Probably the biggest concern I heard about SB 173 is that because it bases things on rent values, it sends the valuation system askew. Valuation controls bonding and state aid to education. So if you're basing taxes off of cash rent, after a while it gets tough to determine valuation.
Another big concern expressed? Most (not all) of the other states that tax land this way (full rent or based on productivity) have a state income tax. If we pass it, are we going to find ourselves in the same situation as well? Are we just locking in broken values and putting the problem off for another ten years?
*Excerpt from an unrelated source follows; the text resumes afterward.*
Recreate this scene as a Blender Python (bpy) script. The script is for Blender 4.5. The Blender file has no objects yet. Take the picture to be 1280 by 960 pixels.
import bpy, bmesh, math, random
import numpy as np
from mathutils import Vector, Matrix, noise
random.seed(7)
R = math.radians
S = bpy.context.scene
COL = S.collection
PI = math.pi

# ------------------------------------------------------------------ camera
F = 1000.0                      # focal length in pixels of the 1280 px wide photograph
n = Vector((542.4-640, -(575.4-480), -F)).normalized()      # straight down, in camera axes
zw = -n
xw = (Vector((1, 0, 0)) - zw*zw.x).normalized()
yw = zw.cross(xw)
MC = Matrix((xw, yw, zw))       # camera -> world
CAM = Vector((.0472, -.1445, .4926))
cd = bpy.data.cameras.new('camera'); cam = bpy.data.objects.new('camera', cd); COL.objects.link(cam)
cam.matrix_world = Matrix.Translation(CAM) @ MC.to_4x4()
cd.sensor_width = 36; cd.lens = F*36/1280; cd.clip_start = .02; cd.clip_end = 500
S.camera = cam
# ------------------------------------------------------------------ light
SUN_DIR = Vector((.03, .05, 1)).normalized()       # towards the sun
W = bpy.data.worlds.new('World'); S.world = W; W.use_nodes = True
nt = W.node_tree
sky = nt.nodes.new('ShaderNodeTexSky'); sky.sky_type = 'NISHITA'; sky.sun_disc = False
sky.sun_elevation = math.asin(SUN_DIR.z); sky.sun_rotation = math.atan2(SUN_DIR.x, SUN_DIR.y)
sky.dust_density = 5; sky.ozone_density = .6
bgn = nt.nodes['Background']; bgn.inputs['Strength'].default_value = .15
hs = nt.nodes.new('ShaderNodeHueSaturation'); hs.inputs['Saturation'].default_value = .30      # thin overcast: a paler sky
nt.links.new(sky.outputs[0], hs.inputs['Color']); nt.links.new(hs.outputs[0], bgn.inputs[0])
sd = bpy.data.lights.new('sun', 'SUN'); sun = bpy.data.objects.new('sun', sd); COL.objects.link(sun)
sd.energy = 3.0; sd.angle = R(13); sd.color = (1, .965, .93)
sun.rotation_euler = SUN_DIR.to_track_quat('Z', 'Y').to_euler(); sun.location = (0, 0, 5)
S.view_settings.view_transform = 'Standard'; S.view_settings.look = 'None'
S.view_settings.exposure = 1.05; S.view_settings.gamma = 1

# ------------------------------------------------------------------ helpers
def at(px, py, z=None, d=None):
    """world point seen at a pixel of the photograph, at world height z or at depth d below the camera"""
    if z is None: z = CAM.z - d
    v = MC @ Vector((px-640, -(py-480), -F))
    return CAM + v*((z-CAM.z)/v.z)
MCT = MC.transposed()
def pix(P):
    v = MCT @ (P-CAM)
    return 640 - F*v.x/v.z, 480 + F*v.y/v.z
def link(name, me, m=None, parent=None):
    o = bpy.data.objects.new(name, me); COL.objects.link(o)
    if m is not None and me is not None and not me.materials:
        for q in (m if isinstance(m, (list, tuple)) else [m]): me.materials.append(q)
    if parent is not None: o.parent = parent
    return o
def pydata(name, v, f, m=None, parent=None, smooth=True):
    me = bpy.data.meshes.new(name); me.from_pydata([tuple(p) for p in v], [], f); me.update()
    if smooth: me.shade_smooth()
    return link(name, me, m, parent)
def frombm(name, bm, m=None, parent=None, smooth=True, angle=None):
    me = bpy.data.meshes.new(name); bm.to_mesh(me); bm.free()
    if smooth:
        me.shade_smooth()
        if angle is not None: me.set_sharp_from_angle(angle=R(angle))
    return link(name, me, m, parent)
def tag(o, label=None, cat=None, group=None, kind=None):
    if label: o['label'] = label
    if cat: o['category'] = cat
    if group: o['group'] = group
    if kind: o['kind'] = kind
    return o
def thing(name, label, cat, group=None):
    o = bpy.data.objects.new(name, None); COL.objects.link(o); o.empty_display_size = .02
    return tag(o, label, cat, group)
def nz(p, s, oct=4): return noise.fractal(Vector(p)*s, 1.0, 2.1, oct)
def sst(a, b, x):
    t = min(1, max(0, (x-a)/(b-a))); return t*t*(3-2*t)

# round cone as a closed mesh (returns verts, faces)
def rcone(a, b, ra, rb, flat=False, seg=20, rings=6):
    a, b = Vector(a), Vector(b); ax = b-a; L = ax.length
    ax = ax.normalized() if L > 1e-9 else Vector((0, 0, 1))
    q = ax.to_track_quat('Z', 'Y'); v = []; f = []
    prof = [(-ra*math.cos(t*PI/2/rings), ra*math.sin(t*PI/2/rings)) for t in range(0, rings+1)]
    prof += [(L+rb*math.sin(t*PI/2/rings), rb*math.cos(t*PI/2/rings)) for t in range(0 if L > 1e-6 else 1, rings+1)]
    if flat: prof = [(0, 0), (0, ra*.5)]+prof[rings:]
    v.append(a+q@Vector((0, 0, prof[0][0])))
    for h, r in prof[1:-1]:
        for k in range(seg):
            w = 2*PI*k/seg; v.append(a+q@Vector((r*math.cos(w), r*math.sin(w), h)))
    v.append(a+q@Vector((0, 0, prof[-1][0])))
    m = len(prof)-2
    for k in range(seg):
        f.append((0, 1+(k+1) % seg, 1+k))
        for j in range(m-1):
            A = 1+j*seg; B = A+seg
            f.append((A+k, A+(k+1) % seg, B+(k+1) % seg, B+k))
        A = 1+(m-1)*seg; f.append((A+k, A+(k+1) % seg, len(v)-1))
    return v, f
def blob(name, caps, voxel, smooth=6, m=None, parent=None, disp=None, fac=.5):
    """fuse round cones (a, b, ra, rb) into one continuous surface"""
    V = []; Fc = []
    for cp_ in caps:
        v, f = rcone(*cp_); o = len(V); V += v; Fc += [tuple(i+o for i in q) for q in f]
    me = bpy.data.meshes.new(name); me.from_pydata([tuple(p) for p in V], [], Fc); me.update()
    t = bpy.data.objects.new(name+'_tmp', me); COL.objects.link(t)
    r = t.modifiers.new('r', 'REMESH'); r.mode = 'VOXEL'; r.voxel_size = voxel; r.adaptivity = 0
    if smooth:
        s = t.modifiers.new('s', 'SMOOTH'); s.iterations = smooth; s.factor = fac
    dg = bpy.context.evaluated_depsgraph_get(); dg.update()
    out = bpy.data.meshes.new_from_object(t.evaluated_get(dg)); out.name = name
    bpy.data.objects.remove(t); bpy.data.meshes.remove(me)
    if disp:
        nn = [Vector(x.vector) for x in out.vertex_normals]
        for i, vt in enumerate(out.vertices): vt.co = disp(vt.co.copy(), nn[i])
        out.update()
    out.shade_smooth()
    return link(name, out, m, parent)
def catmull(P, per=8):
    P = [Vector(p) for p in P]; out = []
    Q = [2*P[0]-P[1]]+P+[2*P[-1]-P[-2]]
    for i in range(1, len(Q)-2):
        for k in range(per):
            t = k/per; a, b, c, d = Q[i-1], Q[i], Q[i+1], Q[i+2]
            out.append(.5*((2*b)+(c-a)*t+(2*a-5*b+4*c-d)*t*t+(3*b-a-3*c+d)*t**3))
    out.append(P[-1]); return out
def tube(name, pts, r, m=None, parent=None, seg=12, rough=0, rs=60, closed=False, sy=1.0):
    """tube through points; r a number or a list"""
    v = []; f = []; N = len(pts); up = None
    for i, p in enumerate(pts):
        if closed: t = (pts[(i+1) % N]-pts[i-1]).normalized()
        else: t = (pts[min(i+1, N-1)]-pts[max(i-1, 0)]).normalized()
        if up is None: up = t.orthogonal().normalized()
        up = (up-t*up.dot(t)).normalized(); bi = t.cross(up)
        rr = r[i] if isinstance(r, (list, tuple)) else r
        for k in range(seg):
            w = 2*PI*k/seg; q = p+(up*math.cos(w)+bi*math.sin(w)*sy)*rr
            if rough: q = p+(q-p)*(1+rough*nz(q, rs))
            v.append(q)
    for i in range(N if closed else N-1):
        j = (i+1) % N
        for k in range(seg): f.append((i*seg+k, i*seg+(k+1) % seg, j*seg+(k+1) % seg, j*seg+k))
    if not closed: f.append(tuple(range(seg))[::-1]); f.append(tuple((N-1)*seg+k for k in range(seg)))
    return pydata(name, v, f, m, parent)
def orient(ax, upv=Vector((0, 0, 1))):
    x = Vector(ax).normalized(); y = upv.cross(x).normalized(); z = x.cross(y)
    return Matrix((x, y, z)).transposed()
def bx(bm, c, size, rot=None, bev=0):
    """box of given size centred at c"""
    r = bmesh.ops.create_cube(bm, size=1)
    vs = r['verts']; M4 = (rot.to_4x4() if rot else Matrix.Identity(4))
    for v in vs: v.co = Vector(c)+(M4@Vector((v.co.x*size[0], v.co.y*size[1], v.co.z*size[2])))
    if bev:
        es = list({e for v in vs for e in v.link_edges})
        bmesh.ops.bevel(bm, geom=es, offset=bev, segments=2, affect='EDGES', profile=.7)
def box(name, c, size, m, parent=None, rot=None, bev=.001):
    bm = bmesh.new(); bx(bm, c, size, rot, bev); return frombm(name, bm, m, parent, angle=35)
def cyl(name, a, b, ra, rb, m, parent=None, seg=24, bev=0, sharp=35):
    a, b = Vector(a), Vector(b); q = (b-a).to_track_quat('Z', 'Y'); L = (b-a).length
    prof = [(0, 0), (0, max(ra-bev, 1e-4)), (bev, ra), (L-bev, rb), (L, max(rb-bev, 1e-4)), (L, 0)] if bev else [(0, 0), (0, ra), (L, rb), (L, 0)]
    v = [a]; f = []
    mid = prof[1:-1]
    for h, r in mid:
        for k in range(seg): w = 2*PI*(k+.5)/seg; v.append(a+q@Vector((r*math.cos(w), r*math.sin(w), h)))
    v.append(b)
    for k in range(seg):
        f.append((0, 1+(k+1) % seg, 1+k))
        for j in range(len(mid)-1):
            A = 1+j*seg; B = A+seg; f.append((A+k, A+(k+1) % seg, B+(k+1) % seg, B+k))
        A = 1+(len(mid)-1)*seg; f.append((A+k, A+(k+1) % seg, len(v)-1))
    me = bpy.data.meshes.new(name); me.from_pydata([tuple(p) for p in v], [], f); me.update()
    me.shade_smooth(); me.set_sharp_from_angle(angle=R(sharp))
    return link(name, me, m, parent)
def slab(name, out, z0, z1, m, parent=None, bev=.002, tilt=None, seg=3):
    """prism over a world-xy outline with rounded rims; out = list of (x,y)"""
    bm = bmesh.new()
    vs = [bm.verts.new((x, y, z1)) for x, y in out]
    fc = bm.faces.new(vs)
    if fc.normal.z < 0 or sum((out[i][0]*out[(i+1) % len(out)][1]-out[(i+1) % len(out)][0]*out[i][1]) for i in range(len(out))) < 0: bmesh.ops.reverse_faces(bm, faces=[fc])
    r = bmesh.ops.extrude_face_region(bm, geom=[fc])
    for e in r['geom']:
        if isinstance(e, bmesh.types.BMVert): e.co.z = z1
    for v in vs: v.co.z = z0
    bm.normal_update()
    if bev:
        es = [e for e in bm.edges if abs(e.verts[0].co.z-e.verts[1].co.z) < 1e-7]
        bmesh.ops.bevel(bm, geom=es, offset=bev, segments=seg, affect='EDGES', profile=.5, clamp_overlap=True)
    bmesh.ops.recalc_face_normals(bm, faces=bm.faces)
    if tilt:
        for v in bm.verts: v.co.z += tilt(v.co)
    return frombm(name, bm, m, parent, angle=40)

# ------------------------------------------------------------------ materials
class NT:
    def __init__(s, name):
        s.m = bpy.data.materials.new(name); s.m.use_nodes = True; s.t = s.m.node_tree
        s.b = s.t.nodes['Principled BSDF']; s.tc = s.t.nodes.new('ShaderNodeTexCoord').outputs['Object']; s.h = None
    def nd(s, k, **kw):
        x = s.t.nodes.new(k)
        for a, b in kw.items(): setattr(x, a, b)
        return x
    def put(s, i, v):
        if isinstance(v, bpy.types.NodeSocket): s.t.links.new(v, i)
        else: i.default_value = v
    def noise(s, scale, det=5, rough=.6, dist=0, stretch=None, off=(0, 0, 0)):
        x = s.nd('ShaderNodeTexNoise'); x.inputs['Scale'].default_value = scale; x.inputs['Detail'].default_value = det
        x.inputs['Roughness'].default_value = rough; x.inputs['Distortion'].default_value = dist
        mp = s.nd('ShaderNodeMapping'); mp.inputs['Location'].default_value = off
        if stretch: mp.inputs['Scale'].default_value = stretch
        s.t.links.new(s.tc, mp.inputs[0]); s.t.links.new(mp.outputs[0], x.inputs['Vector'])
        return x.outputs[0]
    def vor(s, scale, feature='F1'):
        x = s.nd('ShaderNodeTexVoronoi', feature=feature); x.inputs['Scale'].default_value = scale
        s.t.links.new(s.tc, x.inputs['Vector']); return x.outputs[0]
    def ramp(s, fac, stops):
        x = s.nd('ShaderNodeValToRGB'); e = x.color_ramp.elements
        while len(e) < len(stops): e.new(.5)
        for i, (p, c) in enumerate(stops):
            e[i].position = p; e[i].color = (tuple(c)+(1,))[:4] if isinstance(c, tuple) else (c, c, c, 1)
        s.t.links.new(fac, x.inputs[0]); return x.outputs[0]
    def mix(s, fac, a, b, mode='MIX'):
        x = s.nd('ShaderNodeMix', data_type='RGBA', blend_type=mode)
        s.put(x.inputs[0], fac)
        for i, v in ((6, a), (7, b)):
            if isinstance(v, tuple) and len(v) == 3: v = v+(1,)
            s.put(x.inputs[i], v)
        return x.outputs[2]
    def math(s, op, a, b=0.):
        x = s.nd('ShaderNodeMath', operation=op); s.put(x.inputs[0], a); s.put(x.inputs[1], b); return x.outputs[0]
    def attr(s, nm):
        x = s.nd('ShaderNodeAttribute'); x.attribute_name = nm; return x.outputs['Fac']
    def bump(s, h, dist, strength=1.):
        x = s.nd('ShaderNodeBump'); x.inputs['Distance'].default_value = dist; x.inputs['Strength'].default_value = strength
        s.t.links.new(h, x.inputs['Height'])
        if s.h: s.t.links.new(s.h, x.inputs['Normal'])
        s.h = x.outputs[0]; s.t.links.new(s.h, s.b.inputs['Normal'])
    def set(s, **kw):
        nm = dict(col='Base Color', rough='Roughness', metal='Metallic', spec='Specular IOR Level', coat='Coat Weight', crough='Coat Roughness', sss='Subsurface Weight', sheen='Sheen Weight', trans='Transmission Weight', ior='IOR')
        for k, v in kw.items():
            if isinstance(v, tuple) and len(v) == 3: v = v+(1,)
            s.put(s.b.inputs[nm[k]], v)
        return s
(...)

One bill that we might hear more about is HB 1304 which SB 173 opponents point to as one possible compromise. If not an implementation, at least a study based on the premise.
Everyone knows the system is broken. It's just a matter of whether they can permanently fix the problem this year, or just put off the inevitable.
We'll hear from on both sides of the issue in the coming days, with more to come.
Comments
So now Prieksat has hell to pay. The Governors office, media and the outdoor bureaucracy are out to get him. It all makes sense now. No getting things past pp. What did TD do?? over bag on ducks? pheasents? Snow geese? or use a gill net????
I'll bet my bank that Jim Lintz's taxes go down. I wonder how Rhoden's will be impacted.
This bill simply highlights what's terribly wrong with a system that relies so heavily on property taxes.
We're essentially considering an income tax for farmers and ranchers. We're throwing out the idea that we'll tax on the value of their land.
So what if ag producers property taxes are rising because of comparable sales. That's whats happening to the rest of us. Deal with it, or move to a real income tax.
(Hence my thinking I needed to go to the next meeting).
Ask your County Assessor how this 150% rule works. Hypotheically if someone pays 1 million/acre for land, because that is 150% above the County average, it isw taxed at the County average.
Doesn't that seem like it needs to be fixed?